Lord Liddle
Main Page: Lord Liddle (Labour - Life peer)Department Debates - View all Lord Liddle's debates with the Wales Office
(5 years, 10 months ago)
Lords ChamberMy Lords, I declare my interest as a Cumbria County councillor. I well remember my political apprenticeship on Oxford City Council in the 1970s and those enjoyable debates with the noble Lord, Lord Patten. I also remember an unhappier time in the 1980s when I was a member of Lambeth Council. The events there did a lot of long-term damage to the reputation of local government. I am now delighted to be a member of Cumbria County Council in the native community I grew up in, where, if I might say so, the Labour group that I attend reminds me so much of the Labour Party I dearly love.
The central thrust of my argument is that, with the public spending review coming up this year, it is essential that the Government set up an independent inquiry into the structure and future financing of local government in England. Although he is no longer in his place, I recommend that the Government invite the noble Lord, Lord Kerslake, to chair such an inquiry. These are centrally important issues. I think Ministers will accept that the Government have no bandwidth to address them themselves in the coming months because of Brexit, but they have to be looked at. What better means of doing that than by having a quick but independent look at these questions?

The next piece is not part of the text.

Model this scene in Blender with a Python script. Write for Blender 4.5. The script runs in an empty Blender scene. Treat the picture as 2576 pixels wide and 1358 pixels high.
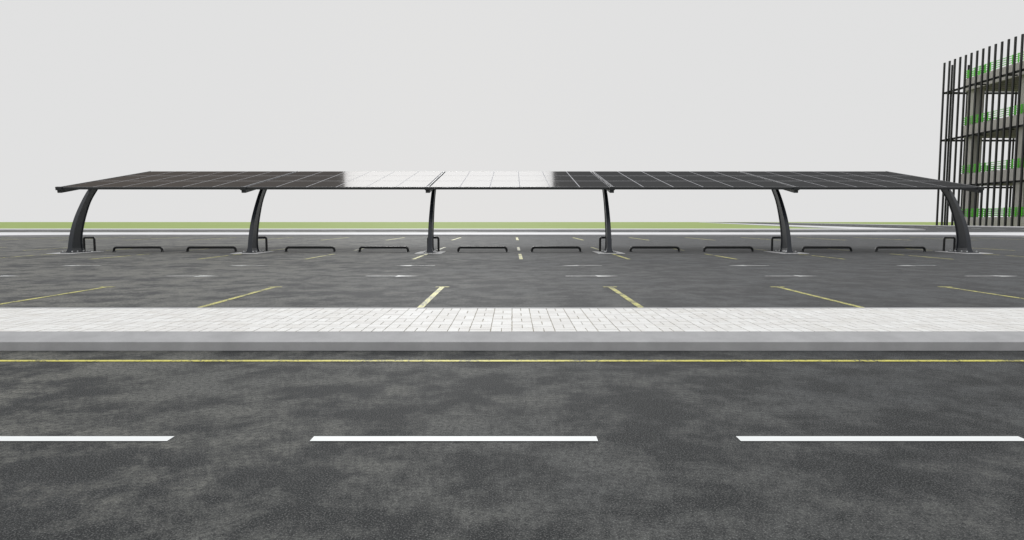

I will argue why this is essential from my experience in Cumbria. Cumbria is not like Newcastle, about which my noble friend Lord Beecham, with his wonderful record of service there, spoke so eloquently. It is a mixed place: half of it is rural market towns, relatively affluent, and attractive to incomers and tourists, but the other half is very industrial or post-industrial, with pockets of deep deprivation and a lot of places that feel left behind, as we say nowadays. One of the extraordinary things about Cumbria is that, if you contrast the ward on the west coast in Workington with the ward in the east of the county near Penrith, you will find that there is almost a 20-year difference in life expectancy. That is shocking.
Our authority’s spending this year—its net revenue budget, taking out direct schools grant and all the rest—is about £380 million. This year, we have to make £39 million-worth of savings, bringing the total savings we have had to make since 2010 to £200 million. Half of the authority’s spend goes on what is called the people directorate: the care of children and adults. There are still immense strains on adult social care, but the crisis of the moment is around looked-after children, for which we set a budget this year of £43 million —we now think that we will have to spend £54 million. While we are cutting £39 million, we are coming under intense pressure on looked-after children. That is in part because of a rise in numbers and in part because of a rise in the cost of placing people in residential accommodation.
For the future, I see very little happy prospect without some uplift in government grant. On present projections, we are required to make some further £50 million in savings over the next three years, unless public spending projections change. I simply do not know where this will come from. We are looking rather desperately at trying to cut the cost of social care placements for people with very special needs.
There is one opportunity to save a lot of money in Cumbria, but it is in the Secretary of State’s hands. We could have a local government reorganisation, which would create a unitary authority. It is estimated that that would produce savings of £25 million. An application from the county council to this effect has gone to the Secretary of State, Mr Brokenshire, and I hope he is looking at it seriously. It is a difficult problem for the district councils and the MPs because people do not like this change. But in the financial situation we face, it would be irresponsible for the Government not to permit this to go ahead.
For the longer term, we need a change in government policy on the financing of local government or else we will face the total evisceration of local services. I think about all the grants in the area that I represent and all the local organisations that will have to close: the library will have to close and we will not be able to keep supporting our baths and our theatre club. David Cameron used to speak of the big society. It is the big society that is suffering most from this deep austerity.
I recognise that there are many claims on future public spending, but I hope there is consensus—I would like to hear this from the Minister—that local government has borne a disproportionate share of austerity and that this now needs to be corrected in the coming public spending settlement. Of course, if we want to have decent services, we will have to pay a bit more tax, not just at the top but one that everybody can afford. Social care is a real test of this. We cannot address the question of social care without a willingness to pay, and I think that there would be such a public willingness to pay.
My argument is this. Yes, local government has coped remarkably and has had to continue to innovate boldly in its provision of services. Services have to change; they cannot be preserved in aspic. We have to be innovative, but national government has to help local government in this situation. As mentioned by the noble Lord, Lord Kerslake, we have to have a long-term plan for structure, finance, how we handle business rates and what the Government want local government to be able to achieve. We need an urgent independent look at this at this time of wider national crisis that makes it so difficult for us to concentrate on these questions.